The suicide rate among military veterans in Nevada has reached “crisis” proportions, especially among younger vets returning from the wars in Afghanistan and Iraq, according to a report Monday in the
Las Vegas Sun.
The Sun, reporting on new data from the Nevada Department of Health and Human Services, noted the suicide rate among state veterans from 2008 through 2010 was 2.5 times higher than the rate for all Nevadans “and nearly quadruple the national nonveteran suicide rate.”
The state recorded 1,545 Nevada suicides between 2008 and 2010. Of that number, nearly a quarter, or 373 of them, were veterans.
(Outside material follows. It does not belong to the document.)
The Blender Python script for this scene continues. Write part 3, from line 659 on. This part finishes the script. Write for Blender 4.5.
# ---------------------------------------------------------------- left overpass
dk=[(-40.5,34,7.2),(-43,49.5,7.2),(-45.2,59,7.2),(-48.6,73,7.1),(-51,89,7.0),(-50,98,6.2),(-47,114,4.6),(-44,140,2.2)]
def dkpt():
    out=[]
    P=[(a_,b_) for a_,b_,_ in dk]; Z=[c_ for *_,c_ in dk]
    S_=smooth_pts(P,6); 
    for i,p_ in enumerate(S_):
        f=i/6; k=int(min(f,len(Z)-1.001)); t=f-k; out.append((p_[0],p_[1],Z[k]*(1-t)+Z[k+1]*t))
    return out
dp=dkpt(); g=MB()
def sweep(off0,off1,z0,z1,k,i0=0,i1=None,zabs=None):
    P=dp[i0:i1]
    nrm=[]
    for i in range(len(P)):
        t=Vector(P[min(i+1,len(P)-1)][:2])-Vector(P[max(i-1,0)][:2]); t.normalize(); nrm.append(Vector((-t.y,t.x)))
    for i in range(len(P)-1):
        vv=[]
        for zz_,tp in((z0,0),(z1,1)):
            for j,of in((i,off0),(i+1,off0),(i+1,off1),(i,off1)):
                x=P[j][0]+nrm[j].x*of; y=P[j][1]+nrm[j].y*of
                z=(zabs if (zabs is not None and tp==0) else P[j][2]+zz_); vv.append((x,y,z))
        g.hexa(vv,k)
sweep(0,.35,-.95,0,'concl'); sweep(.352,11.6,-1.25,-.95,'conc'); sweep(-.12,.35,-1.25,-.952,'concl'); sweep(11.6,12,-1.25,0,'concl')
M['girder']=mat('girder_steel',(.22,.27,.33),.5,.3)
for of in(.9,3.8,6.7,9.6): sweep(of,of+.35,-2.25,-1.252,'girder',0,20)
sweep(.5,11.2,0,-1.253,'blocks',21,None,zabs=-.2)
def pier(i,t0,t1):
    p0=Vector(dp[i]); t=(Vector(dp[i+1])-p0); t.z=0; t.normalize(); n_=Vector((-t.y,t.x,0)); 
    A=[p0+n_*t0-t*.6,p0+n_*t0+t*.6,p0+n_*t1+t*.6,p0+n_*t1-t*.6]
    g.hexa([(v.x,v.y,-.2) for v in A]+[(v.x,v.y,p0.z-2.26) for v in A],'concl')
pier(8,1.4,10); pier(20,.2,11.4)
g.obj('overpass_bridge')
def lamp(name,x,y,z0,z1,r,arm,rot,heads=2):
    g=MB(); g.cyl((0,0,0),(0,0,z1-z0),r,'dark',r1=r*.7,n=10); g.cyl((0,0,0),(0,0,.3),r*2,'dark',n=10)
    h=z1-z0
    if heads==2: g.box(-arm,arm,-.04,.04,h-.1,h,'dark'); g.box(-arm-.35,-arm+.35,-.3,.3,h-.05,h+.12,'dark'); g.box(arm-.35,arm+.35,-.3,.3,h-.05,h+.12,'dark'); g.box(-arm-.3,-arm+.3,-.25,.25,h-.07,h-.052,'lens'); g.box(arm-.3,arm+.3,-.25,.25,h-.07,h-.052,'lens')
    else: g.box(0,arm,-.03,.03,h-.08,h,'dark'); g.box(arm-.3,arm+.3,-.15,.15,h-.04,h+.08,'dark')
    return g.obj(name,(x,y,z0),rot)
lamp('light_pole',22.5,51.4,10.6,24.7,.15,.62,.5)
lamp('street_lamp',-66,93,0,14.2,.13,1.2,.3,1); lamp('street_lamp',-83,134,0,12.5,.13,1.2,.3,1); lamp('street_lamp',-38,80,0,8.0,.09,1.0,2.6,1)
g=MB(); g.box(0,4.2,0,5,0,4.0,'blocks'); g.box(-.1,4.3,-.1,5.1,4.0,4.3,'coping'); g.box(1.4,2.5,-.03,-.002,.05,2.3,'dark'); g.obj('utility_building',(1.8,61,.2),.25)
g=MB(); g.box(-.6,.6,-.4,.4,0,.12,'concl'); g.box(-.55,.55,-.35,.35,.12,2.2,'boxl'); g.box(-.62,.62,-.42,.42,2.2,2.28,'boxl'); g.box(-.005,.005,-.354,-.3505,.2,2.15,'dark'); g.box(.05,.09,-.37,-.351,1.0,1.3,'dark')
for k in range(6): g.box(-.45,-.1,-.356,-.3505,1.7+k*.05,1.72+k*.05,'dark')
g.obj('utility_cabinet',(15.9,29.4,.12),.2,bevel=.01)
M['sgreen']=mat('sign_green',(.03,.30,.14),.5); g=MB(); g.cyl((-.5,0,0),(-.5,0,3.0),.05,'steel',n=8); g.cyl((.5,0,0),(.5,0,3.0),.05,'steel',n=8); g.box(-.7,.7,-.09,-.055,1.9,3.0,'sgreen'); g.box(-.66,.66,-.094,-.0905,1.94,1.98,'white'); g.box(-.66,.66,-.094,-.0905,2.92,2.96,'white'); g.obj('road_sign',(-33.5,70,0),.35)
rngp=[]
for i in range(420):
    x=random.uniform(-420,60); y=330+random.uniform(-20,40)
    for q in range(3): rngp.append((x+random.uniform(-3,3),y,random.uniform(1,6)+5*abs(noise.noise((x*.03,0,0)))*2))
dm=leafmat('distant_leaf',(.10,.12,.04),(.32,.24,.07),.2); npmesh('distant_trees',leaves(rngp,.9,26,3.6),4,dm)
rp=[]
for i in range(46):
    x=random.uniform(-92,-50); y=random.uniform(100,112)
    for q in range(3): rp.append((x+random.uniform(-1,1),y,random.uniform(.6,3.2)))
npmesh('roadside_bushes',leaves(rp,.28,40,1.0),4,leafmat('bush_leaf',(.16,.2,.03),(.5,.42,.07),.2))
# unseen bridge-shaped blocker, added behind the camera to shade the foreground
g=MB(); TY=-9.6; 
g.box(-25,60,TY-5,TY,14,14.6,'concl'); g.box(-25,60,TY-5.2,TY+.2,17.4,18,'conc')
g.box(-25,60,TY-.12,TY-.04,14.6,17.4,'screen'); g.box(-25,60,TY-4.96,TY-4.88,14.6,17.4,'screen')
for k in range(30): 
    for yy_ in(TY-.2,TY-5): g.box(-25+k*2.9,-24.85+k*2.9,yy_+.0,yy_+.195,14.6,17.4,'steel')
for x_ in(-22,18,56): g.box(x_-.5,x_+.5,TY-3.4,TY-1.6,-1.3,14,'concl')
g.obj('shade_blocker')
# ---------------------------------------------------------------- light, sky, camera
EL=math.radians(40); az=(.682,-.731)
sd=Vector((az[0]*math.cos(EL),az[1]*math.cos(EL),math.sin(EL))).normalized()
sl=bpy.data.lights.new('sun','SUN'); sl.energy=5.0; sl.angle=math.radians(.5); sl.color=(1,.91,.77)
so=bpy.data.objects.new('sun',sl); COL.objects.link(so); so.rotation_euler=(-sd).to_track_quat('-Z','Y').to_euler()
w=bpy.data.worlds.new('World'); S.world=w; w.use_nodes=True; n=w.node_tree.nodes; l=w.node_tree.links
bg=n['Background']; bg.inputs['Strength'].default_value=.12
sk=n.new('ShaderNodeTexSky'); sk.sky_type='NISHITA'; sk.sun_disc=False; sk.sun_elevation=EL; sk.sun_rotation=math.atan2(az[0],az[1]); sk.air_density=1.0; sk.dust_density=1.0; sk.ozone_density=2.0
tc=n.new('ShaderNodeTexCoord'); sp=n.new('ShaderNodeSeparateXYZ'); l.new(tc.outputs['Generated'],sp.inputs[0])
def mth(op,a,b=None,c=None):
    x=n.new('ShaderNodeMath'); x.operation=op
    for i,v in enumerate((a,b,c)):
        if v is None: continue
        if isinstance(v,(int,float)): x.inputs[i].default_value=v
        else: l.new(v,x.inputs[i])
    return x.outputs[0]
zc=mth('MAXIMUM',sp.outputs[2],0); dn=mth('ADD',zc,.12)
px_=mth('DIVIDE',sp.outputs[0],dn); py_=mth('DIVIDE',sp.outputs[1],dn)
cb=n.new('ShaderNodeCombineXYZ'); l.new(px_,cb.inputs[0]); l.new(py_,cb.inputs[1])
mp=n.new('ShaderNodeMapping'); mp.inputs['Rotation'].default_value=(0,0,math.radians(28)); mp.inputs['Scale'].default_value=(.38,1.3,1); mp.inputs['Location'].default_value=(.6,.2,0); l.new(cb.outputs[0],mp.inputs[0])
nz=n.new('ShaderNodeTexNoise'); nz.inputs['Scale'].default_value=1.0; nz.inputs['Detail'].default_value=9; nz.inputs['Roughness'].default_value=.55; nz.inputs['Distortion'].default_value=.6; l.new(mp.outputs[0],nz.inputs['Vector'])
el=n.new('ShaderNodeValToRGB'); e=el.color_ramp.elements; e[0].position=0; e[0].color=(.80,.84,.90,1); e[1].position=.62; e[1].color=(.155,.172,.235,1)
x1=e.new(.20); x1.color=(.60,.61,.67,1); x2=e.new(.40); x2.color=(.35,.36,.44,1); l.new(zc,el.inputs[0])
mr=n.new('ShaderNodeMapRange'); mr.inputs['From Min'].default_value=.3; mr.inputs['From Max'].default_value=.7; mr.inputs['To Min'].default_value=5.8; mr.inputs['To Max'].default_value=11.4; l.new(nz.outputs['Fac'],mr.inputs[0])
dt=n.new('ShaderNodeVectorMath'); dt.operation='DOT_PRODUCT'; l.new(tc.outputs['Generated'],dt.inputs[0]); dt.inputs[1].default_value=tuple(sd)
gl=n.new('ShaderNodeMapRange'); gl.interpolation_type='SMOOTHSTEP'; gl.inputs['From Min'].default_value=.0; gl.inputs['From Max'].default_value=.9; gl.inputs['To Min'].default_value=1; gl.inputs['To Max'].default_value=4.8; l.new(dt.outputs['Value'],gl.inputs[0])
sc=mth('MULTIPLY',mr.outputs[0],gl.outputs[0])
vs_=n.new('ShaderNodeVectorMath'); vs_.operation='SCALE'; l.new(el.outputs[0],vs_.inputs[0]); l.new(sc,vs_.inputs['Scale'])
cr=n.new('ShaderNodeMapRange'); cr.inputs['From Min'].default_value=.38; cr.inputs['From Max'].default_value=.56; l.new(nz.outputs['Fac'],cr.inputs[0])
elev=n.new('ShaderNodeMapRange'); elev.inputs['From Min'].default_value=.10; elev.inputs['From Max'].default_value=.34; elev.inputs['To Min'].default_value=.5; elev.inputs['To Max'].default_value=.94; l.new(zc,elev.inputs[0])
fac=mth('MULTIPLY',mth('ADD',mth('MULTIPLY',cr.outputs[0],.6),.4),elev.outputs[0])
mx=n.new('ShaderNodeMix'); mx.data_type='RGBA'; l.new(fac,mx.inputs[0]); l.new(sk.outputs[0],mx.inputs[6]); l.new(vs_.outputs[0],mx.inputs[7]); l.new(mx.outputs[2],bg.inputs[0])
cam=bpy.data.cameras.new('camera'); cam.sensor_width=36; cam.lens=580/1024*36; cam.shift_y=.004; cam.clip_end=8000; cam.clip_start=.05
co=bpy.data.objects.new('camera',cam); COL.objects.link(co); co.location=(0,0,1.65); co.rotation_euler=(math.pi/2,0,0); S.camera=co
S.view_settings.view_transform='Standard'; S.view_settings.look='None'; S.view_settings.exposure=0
“The explanation: The wars in Iraq and Afghanistan have taken a brutal toll on our young men and women,” wrote Sun columnist J. Patrick Coolican. “And they have come home to a bad economy and communities that are often clueless about what veterans have experienced or how to help them.”
Liana Retch, herself a veteran and public health expert, who compiled the data for the state health and human services agency, told Coolican: “Those high numbers are reflective of a decade of war and the impact that has on those who have been asked to serve in that war.”
In his report, Coolican noted that it’s possible the problem in Nevada and nationally could be much worse.
But the lack of adequate data collection nationally makes it difficult to determine whether suicide among veterans “is better or worse in other states.”
“What we do know, however, is that nationally the problem is significant,” Coolican wrote. “The VA estimates that a veteran takes his or her own life every 80 minutes — 6,500 suicides per year. That’s 20 percent of all suicides in the United States.”